Justine Triet’s legal drama Anatomy of a Fall (2023) has its central death recreated but never witnessed. Accused of her husband’s alleged murder, Sandra (Sandra Hüller) stands trial and is picked apart in public to the point where anything she says or does can be used to attack her credibility, including her status as a German immigrant living in France. Similarly, Çatak has Nowak dissected by the school newspaper and further draws on her Polish heritage as a negative to her detractors and the reason she defends a child of Turkish heritage accused of stealing with no evidence. 

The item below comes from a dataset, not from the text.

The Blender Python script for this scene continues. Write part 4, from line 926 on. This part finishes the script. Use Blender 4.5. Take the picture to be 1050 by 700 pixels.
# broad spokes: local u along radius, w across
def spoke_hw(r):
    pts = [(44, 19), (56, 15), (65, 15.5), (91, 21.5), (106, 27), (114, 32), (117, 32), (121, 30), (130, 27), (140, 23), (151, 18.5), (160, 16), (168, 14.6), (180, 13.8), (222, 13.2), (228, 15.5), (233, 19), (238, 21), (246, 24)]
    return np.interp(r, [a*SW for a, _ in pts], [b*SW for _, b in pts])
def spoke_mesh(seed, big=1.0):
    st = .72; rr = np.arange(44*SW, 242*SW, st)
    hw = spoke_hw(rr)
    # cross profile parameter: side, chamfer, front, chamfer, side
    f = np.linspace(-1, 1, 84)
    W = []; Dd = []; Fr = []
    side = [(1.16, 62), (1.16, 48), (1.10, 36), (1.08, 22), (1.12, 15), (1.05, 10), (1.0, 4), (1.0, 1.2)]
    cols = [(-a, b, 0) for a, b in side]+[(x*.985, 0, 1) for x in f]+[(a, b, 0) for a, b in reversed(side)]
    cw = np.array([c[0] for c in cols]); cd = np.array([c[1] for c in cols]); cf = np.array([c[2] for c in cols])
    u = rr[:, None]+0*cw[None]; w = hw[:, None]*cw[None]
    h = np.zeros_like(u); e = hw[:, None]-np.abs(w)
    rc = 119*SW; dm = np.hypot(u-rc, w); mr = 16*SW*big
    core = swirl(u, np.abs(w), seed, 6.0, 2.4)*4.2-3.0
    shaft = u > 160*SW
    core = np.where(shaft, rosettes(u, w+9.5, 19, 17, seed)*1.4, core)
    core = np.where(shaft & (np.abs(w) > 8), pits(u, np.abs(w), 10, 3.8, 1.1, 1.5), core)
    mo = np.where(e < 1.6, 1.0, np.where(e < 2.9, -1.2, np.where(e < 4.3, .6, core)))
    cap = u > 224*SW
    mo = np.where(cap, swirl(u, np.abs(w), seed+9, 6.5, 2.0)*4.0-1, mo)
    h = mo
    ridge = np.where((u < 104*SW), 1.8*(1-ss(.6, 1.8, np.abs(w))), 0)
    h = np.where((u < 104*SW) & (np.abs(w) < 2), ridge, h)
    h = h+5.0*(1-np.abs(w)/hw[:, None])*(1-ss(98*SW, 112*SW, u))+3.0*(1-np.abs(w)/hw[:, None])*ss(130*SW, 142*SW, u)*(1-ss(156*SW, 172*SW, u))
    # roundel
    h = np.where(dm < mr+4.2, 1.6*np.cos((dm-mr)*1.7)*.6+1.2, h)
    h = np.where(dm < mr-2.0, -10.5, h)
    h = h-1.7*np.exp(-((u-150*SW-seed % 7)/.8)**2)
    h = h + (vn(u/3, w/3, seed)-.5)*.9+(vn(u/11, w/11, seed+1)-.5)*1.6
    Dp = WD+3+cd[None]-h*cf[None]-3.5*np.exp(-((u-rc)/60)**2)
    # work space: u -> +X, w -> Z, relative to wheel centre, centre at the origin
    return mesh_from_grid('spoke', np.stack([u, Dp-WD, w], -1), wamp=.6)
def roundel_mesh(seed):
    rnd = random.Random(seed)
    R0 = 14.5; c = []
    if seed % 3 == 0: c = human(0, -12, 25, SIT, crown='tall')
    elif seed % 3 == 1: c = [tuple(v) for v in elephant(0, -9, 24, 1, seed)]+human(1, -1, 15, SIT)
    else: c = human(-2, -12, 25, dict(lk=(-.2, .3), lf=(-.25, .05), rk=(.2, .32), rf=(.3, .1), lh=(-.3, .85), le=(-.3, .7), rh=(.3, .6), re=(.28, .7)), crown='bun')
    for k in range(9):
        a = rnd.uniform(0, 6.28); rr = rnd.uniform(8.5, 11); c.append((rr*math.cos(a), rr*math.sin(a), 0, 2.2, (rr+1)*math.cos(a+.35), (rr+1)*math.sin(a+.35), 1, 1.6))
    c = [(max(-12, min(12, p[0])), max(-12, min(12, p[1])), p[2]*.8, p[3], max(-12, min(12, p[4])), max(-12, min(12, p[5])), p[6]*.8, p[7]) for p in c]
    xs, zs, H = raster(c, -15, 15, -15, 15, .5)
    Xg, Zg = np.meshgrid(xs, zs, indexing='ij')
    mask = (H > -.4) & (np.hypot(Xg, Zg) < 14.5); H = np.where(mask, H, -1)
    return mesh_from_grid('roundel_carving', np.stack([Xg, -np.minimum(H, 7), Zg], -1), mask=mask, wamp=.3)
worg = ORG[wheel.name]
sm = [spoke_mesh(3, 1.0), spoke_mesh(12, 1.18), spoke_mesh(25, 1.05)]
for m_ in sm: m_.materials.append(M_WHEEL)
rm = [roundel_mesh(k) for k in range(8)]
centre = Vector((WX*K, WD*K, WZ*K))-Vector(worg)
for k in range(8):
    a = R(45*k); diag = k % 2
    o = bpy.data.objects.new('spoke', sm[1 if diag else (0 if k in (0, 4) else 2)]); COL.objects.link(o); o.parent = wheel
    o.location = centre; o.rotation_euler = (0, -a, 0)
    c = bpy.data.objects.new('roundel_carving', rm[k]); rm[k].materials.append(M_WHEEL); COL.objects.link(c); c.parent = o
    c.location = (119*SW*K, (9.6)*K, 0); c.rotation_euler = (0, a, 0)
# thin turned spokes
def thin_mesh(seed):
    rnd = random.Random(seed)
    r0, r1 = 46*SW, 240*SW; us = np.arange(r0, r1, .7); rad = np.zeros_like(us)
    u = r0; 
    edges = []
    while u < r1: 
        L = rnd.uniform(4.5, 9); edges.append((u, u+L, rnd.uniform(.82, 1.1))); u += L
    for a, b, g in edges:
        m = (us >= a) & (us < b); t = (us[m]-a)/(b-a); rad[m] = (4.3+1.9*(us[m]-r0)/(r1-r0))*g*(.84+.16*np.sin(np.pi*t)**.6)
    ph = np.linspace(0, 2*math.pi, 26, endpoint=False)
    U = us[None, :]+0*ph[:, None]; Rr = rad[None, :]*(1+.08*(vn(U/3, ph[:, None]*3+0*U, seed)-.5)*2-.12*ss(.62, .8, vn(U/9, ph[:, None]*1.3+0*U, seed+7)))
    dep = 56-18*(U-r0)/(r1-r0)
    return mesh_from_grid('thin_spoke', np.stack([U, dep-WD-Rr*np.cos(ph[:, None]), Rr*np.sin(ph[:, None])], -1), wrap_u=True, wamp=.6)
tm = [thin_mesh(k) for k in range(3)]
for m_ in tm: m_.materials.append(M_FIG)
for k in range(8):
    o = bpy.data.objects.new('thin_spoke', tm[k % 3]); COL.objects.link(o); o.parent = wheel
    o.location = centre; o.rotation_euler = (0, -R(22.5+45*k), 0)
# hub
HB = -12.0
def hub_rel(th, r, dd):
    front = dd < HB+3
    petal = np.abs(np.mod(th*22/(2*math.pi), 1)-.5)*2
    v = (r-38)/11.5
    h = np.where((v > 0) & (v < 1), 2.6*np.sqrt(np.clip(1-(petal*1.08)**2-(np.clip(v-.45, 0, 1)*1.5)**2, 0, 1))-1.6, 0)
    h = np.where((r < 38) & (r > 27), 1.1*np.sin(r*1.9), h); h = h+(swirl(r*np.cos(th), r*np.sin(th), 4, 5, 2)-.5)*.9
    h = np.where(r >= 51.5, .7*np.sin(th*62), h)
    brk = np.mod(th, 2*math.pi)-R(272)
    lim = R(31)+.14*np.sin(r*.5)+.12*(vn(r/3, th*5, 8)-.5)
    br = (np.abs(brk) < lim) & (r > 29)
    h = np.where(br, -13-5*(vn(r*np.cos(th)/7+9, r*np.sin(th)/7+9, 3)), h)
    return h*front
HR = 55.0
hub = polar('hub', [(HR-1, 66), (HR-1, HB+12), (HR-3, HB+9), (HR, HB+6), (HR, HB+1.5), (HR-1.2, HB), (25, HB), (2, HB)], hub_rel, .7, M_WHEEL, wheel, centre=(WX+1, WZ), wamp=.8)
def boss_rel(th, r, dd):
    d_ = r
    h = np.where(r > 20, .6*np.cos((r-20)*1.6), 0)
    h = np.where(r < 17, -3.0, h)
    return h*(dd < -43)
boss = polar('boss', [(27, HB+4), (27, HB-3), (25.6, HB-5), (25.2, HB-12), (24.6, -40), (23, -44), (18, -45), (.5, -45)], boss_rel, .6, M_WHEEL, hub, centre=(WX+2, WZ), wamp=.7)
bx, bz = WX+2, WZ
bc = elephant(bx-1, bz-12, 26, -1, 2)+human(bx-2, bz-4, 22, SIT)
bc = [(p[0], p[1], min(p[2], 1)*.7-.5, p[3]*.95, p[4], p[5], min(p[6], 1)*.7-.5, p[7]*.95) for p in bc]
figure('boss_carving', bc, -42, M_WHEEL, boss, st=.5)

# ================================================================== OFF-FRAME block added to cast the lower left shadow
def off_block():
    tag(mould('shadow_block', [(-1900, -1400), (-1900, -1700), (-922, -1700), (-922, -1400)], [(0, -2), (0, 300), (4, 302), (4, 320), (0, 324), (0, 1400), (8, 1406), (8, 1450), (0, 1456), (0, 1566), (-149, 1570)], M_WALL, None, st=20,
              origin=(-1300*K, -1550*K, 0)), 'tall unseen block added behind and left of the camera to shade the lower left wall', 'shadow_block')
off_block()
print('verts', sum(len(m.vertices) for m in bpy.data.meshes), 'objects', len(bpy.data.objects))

Initially a tricky film to get financed, Çatak was forced to make the project small, compact and thus The Teachers’ Lounge became a taught, distilled entity, free of any bulk or the trappings a larger budget may have added. A lauded screening at Berlin Film Festival in early 2023 saw a fire sale as territories were rightly snapped up and the film went onto critical and awards success. On the surface, The Teachers’ Lounge is a film about community, education and politics. It is not a thriller. Yet it has the pulsing, paranoiac heart and edge-of-your-seat suspense of one.   

The Teachers' Lounge is released in UK & Irish cinemas on 11 April through Curzon.